*SET PROBLEM*
Find the word "part" in the data. Return every line where it appears.

-----

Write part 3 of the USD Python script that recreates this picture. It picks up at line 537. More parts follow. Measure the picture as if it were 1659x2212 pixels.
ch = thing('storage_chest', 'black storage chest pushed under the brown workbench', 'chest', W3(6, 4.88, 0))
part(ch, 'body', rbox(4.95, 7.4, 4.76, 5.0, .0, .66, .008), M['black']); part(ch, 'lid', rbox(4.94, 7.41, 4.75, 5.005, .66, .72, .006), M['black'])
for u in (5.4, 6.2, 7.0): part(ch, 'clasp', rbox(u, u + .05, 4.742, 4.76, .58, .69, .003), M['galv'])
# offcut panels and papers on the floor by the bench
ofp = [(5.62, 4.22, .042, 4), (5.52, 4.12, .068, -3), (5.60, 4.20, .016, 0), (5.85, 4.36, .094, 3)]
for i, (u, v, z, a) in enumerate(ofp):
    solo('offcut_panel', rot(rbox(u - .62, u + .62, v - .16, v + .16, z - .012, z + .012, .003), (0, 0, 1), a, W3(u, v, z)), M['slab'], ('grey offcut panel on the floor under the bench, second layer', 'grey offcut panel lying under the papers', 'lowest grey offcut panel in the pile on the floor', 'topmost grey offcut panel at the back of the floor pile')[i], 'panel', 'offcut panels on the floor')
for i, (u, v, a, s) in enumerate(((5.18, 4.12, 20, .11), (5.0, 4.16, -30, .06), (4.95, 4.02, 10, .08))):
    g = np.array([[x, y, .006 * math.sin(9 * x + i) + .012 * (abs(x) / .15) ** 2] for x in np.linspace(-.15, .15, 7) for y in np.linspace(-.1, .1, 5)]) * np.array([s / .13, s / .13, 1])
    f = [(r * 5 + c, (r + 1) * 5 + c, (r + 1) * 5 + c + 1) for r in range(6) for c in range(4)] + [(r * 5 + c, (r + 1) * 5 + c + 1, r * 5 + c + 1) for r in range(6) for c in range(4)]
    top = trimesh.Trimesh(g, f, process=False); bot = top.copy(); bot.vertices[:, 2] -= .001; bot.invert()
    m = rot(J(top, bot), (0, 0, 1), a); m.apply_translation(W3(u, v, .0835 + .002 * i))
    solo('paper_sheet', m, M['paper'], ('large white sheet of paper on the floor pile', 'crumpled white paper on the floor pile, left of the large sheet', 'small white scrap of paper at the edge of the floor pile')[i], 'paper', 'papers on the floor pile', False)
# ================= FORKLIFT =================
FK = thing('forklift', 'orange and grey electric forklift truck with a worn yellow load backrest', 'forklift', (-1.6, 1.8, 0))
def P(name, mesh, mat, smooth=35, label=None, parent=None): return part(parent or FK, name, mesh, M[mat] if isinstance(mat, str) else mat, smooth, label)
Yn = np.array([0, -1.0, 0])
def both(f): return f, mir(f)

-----

*FULL SOLUTION*
Write part 3 of the USD Python script that recreates this picture. It picks up at line 537. More parts follow. Measure the picture as if it were 1659x2212 pixels.
part(ch, 'body', rbox(4.95, 7.4, 4.76, 5.0, .0, .66, .008), M['black']); part(ch, 'lid', rbox(4.94, 7.41, 4.75, 5.005, .66, .72, .006), M['black'])
for u in (5.4, 6.2, 7.0): part(ch, 'clasp', rbox(u, u + .05, 4.742, 4.76, .58, .69, .003), M['galv'])
def P(name, mesh, mat, smooth=35, label=None, parent=None): return part(parent or FK, name, mesh, M[mat] if isinstance(mat, str) else mat, smooth, label)